Entries with scene source code:
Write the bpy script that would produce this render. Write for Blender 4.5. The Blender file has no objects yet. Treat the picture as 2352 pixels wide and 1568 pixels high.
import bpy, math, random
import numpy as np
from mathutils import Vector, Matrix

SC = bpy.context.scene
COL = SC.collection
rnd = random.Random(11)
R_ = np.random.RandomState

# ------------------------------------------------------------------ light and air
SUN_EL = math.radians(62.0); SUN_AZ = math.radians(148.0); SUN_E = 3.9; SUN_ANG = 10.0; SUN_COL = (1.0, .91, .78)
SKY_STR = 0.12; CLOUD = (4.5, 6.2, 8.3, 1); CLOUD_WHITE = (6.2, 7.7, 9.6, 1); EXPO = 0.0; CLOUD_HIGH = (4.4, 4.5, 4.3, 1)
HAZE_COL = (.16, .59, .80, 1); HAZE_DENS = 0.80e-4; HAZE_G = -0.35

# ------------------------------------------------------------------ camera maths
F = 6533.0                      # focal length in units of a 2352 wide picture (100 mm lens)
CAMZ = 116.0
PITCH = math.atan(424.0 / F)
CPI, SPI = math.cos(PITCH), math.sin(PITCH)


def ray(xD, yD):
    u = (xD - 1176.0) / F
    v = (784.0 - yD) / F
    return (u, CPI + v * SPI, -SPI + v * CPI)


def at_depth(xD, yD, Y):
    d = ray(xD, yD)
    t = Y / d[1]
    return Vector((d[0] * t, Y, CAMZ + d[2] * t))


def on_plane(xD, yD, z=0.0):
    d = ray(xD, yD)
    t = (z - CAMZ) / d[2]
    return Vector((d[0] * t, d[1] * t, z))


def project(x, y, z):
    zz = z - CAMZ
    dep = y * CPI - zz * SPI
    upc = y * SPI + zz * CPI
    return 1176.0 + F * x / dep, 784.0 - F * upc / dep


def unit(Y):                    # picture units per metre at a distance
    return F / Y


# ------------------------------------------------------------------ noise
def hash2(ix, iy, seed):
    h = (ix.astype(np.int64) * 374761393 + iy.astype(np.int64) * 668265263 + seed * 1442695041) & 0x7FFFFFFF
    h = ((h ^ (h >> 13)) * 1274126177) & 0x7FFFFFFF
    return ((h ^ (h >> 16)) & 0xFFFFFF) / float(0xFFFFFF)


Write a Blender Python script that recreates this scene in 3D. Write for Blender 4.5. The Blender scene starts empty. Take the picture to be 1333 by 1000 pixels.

• **TASK TO CARRY OUT**
Using the listing above, show every line that includes the string "this".

• **EXPECTED ANSWER**
Write the bpy script that would produce this render. Write for Blender 4.5. The Blender file has no objects yet. Treat the picture as 2352 pixels wide and 1568 pixels high.
Write a Blender Python script that recreates this scene in 3D. Write for Blender 4.5. The Blender scene starts empty. Take the picture to be 1333 by 1000 pixels.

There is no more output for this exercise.